S. Weil nos asegura que el paso hacia lo impersonal –transpersonal: más allá de la persona-individuo - es totalmente imposible desde el nivel de lo colectivo. Solamente se transciende la persona-individuo, el ego, el pequeño yo cuando se está frente a sí mismo en soledad. Me recuerda lo afirmado por S. Weil a la espiritualidad Vedanta, a las noches que Jesús pasaba solo “en oración” hablando con su Abba, al hombre noble de Eckhart, a los poemas de la subida al Monte Carmelo de Juan de la Cruz, a las Moradas de Teresa… En todos ellos la desaparición del yo, del que llamamos: pequeño yo o ego es una constante: “No hay nadie que viva” (Nisargadatta), “En soledad vivía / y en soledad ha puesto ya su nido / …” (Juan de la Cruz).

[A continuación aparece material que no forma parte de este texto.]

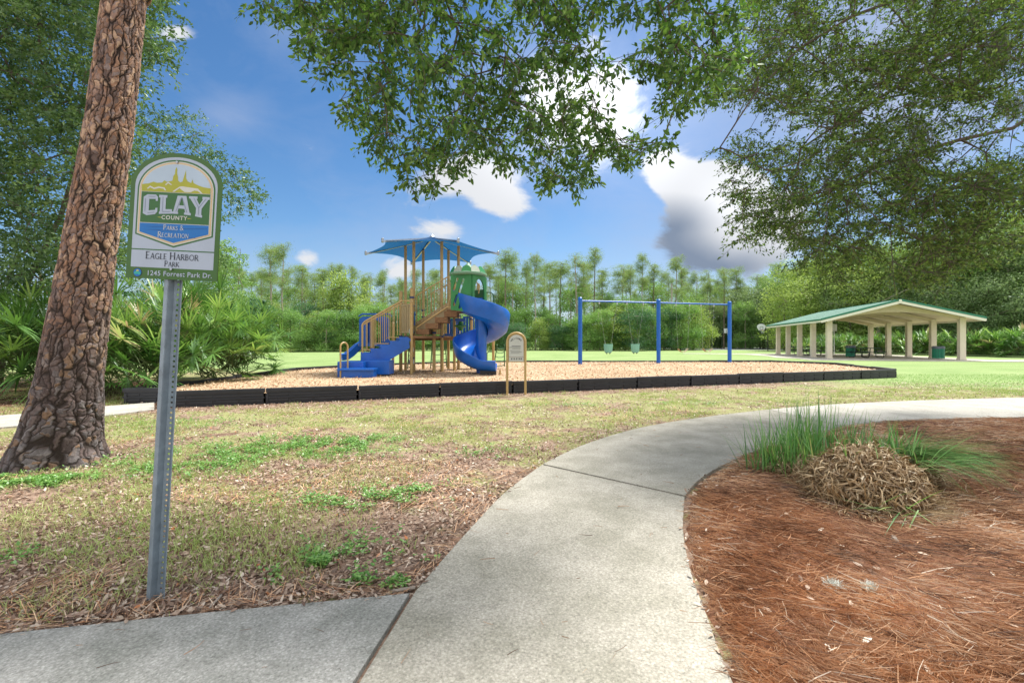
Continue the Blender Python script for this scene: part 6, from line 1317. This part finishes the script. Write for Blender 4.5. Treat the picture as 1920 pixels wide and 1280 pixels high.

Para que surja la persona en toda su dimensión, el verdadero Yo que nunca es sujeto, ha de morir el yo. Para que haya símbolo ha de desaparecer la cerrazón, es estancamiento del yo-tú.

La persona es apertura a lo profundo, es lo profundo simbolizado, no un mero sujeto de experiencias, pensamientos y sensaciones, un “Yo”, no un “yo”, podemos decir. Y en ese “Yo” está lo que se ha llamado y se llama sagrado, lo que va más allá del personalismo.